Courts & Corrections

Vermont ends delay on public release of lawsuit documents

Paul Reiber
Vermont Chief Justice Paul Reiber. File photo by Erin Mansfield/VTDigger
The state of Vermont issued an emergency order that took effect Monday allowing quicker public access to newly filed civil lawsuits.

The order requires the release of civil suits upon their filing. Previously, the state’s judiciary would not release civil suits until at least one defendant was served or notified of the suit.

The reversal comes after Courthouse News Service, a national trade publication for attorneys, sued the state in federal court arguing that the notification policy was unconstitutional because delays in access to public documents amount to a denial of access.

In its suit, Courthouse News Service, which was represented by Bob Hemley of the Burlington firm Gravel and Shea PC, wrote that Vermont’s state courts were the only courts in the United States that prohibited release of documents in a civil suit until notice is served.

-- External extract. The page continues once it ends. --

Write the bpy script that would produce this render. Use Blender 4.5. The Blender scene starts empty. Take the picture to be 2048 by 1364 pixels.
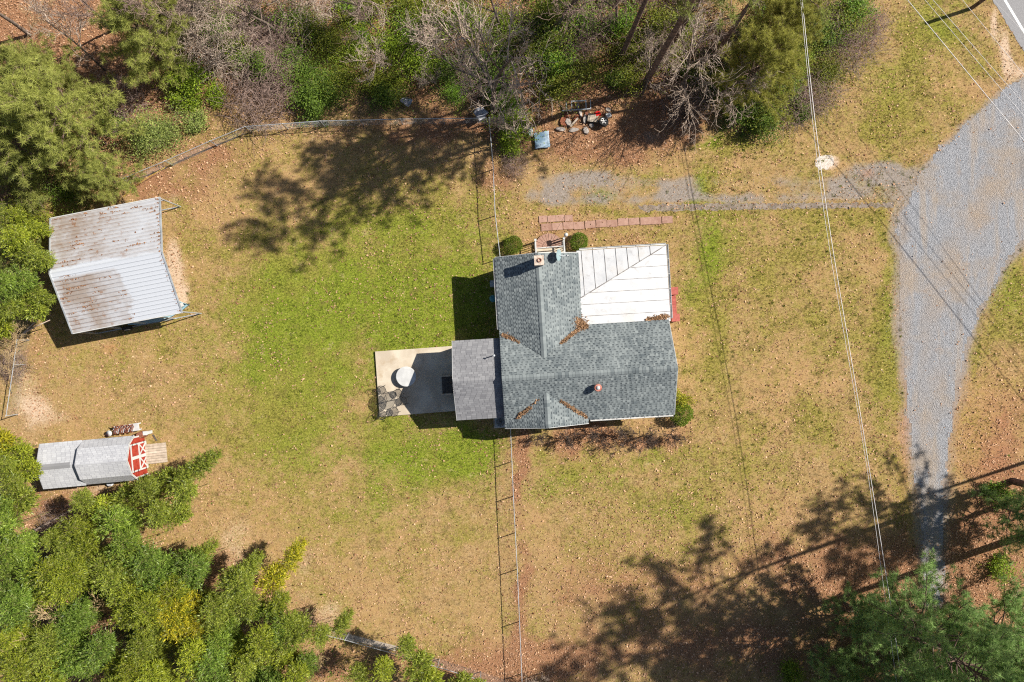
import bpy, math, random
import numpy as np
from mathutils import Vector, Matrix

# ------------------------------------------------------------------ camera, sky, sun, exposure
SC = bpy.context.scene
COL = SC.collection
CAM_H = 46.0            # drone height above the lawn
PX = 30.0               # photograph pixels per metre on the ground
cam_d = bpy.data.cameras.new("camera")
cam_d.sensor_width = 36.0
cam_d.lens = 36.0 * CAM_H / (2048.0 / PX)
cam_d.clip_end = 5000.0
cam = bpy.data.objects.new("camera", cam_d)
cam.location = (0, 0, CAM_H)
COL.objects.link(cam)
SC.camera = cam

SUN_EL = math.radians(43.5)
SUN_AZ = math.radians(71.5)      # clockwise from +Y
wd = bpy.data.worlds.new("World")
SC.world = wd
wd.use_nodes = True
wn = wd.node_tree
sky = wn.nodes.new("ShaderNodeTexSky")
sky.sky_type = 'NISHITA'
sky.sun_disc = False
sky.sun_elevation = SUN_EL
sky.sun_rotation = SUN_AZ
wn.links.new(sky.outputs[0], wn.nodes["Background"].inputs[0])
wn.nodes["Background"].inputs[1].default_value = 0.052
SUNV = Vector((math.sin(SUN_AZ) * math.cos(SUN_EL), math.cos(SUN_AZ) * math.cos(SUN_EL), math.sin(SUN_EL)))
sd = bpy.data.lights.new("sun", 'SUN')
sd.energy = 5.0
sd.angle = math.radians(0.53)
sd.color = (1.0, 0.945, 0.85)
so = bpy.data.objects.new("sun", sd)
so.rotation_euler = SUNV.to_track_quat('Z', 'Y').to_euler()
so.location = (30, 10, 40)
COL.objects.link(so)
SC.view_settings.view_transform = 'Standard'
SC.view_settings.look = 'None'
SC.view_settings.exposure = 0.70
SC.view_settings.gamma = 1.0
SC.view_settings.use_curve_mapping = False
SC.cycles.use_denoising = False
SC.cycles.pixel_filter_type = 'BLACKMAN_HARRIS'
SC.cycles.filter_width = 1.15

# ------------------------------------------------------------------ helpers
def P(px, py, z=0.0):
    k = (1 - z / CAM_H) / PX
    return np.array([(px - 1024) * k, (682 - py) * k, z])

R_ = np.random.default_rng(7)

def tag(o, label=None, cat=None, group=None, kind=None):
    if label: o["label"] = label
    if cat: o["category"] = cat
    if group: o["group"] = group
    if kind: o["kind"] = kind
    return o

def empty(name, loc=(0, 0, 0), rz=0.0, label=None, cat=None, group=None):
    o = bpy.data.objects.new(name, None)
    o.empty_display_size = 0.2
    o.location = [float(c) for c in loc]
    o.rotation_euler = (0, 0, rz)
    COL.objects.link(o)
    return tag(o, label, cat, group)

def link(name, me, parent=None, loc=None, rz=None, scale=None):
    o = bpy.data.objects.new(name, me)
    COL.objects.link(o)
    if parent is not None: o.parent = parent
    if loc is not None: o.location = [float(c) for c in loc]
    if rz is not None: o.rotation_euler = (0, 0, rz)
    if scale is not None: o.scale = (scale,) * 3 if not hasattr(scale, '__len__') else scale
    return o

def mesh_np(name, V, F, mat, attrs=None, pattrs=None, smooth=False):
    V = np.asarray(V, np.float32); F = np.asarray(F, np.int32)
    me = bpy.data.meshes.new(name)
    n, k = F.shape
    me.vertices.add(len(V)); me.vertices.foreach_set("co", V.ravel())
    me.loops.add(n * k); me.loops.foreach_set("vertex_index", F.ravel())
    me.polygons.add(n)
    me.polygons.foreach_set("loop_start", np.arange(0, n * k, k, dtype=np.int32))
    me.polygons.foreach_set("loop_total", np.full(n, k, np.int32))
    if smooth: me.polygons.foreach_set("use_smooth", np.ones(n, bool))
    for nm, a in (attrs or {}).items():
        at = me.attributes.new(nm, 'FLOAT', 'FACE')
        at.data.foreach_set("value", np.asarray(a, np.float32))
    for nm, a in (pattrs or {}).items():
        at = me.attributes.new(nm, 'FLOAT', 'POINT')
        at.data.foreach_set("value", np.asarray(a, np.float32))
    me.update(calc_edges=True)
    if mat: me.materials.append(mat)
    return me

class MB:
    """collects boxes, tubes and polygons and builds ONE mesh"""
    def __init__(s): s.v = []; s.f = []; s.a = []; s.b = []
    def add(s, vs, fs, a=0.5, b=0.0):
        o = len(s.v)
        s.v += [tuple(float(c) for c in v) for v in vs]
        for f in fs:
            s.f.append(tuple(o + i for i in f)); s.a.append(a); s.b.append(b)
        return s
    def box(s, c, d, rz=0.0, ry=0.0, rx=0.0, a=0.5, taper=1.0):
        m = Matrix.Rotation(rz, 3, 'Z') @ Matrix.Rotation(ry, 3, 'Y') @ Matrix.Rotation(rx, 3, 'X')
        vs = []
        for z in (-1, 1):
            t = taper if z > 0 else 1.0
            for x, y in ((-1, -1), (1, -1), (1, 1), (-1, 1)):
                vs.append(Vector(c) + m @ Vector((x * d[0] / 2 * t, y * d[1] / 2 * t, z * d[2] / 2)))
        return s.add(vs, [(3, 2, 1, 0), (4, 5, 6, 7), (0, 1, 5, 4), (1, 2, 6, 5), (2, 3, 7, 6), (3, 0, 4, 7)], a)
    def bar(s, p, q, w, h=None, a=0.5):
        p, q = Vector(p), Vector(q); h = h or w
        d = q - p; L = d.length
        if L < 1e-6: return s
        d.normalize()
        up = Vector((0, 0, 1)) if abs(d.z) < 0.95 else Vector((1, 0, 0))
        x = d.cross(up).normalized(); y = x.cross(d).normalized()
        vs = []
        for e in (p, q):
            for i, j in ((-1, -1), (1, -1), (1, 1), (-1, 1)):
                vs.append(e + x * (i * w / 2) + y * (j * h / 2))
        return s.add(vs, [(0, 1, 2, 3), (7, 6, 5, 4), (0, 4, 5, 1), (1, 5, 6, 2), (2, 6, 7, 3), (3, 7, 4, 0)], a)
    def tube(s, pts, r, n=8, a=0.5, cap=True, closed=False):
        pts = [Vector(p) for p in pts]
        rs = r if hasattr(r, '__len__') else [r] * len(pts)
        vs, fs = [], []
        m = len(pts)
        for i, p in enumerate(pts):
            if closed: d = pts[(i + 1) % m] - pts[i - 1]
            else: d = pts[min(i + 1, m - 1)] - pts[max(i - 1, 0)]
            if d.length < 1e-9: d = Vector((0, 0, 1))
            d.normalize()
            up = Vector((0, 0, 1)) if abs(d.z) < 0.92 else Vector((1, 0, 0))
            x = d.cross(up).normalized(); y = x.cross(d)
            for k in range(n):
                t = 2 * math.pi * k / n
                vs.append(p + x * (math.cos(t) * rs[i]) + y * (math.sin(t) * rs[i]))
        for i in range(m if closed else m - 1):
            j = (i + 1) % m
            for k in range(n):
                fs.append((i * n + k, i * n + (k + 1) % n, j * n + (k + 1) % n, j * n + k))
        if cap and not closed:
            fs.append(tuple(range(n))[::-1]); fs.append(tuple((m - 1) * n + k for k in range(n)))
        return s.add(vs, fs, a)
    def lathe(s, c, prof, n=20, a=0.5):
        """prof = [(r, z)...] about the vertical through c"""
        vs, fs = [], []
        for r, z in prof:
            for k in range(n):
                t = 2 * math.pi * k / n
                vs.append((c[0] + r * math.cos(t), c[1] + r * math.sin(t), c[2] + z))
        for i in range(len(prof) - 1):
            for k in range(n):
                fs.append((i * n + k, i * n + (k + 1) % n, (i + 1) * n + (k + 1) % n, (i + 1) * n + k))
        fs.append(tuple(range(n))[::-1])
        fs.append(tuple((len(prof) - 1) * n + k for k in range(n)))
        return s.add(vs, fs, a)
    def prism(s, poly, dz, a=0.5):
        """polygon of 3-D points (counter-clockwise from above), extruded down by dz"""
        n = len(poly)
        vs = [tuple(p) for p in poly] + [(p[0], p[1], p[2] - dz) for p in poly]
        fs = [tuple(range(n)), tuple(range(2 * n - 1, n - 1, -1))]
        for i in range(n):
            j = (i + 1) % n
            fs.append((i, n + i, n + j, j))
        return s.add(vs, fs, a)
    def mesh(s, name, mat, smooth=False):
        me = bpy.data.meshes.new(name)
        me.from_pydata(s.v, [], s.f)
        at = me.attributes.new("rnd", 'FLOAT', 'FACE'); at.data.foreach_set("value", s.a)
        if any(s.b):
            at = me.attributes.new("dark", 'FLOAT', 'FACE'); at.data.foreach_set("value", s.b)
        if smooth:
            me.polygons.foreach_set("use_smooth", [True] * len(s.f))
        me.update()
        if mat: me.materials.append(mat)
        return me
    def build(s, name, mat, parent=None, smooth=False, **k):
        return link(name, s.mesh(name, mat, smooth), parent, **k)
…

The suit stated that as a result of the practice “most new Vermont civil suits — including complaints and case-initiating documents as well as docket and other case records — are withheld from public view for weeks or months after they are filed.”

Deputy Attorney General Joshua Diamond said his office worked with the court administrator, who was named in the suit, and the Vermont Supreme Court to craft the emergency order. It was signed by Vermont Chief Justice Paul Reiber and Associate Justices Marilyn Skoglund, Beth Robinson and Harold Eaton.

“After considering all the legal issues we felt this rule was no longer needed, especially since the underlying statute requiring the rule had been repealed in 2013,” Diamond said.

Hemley and Adam Angione, special projects editor for Courthouse News Service, could not be reached for comment Tuesday as to whether the judicial order is enough to resolve their lawsuit.

“From our perspective it makes the underlying suit from Courthouse News Service moot and should resolve the case,” Diamond said.

The New England First Amendment Coalition celebrated the state’s order in a news release Tuesday.

“This is a win for open government. Vermonters have a right to know about lawsuits filed in their courts and to have timely access to those documents,” said the group’s executive director, Justin Silver, in a statement.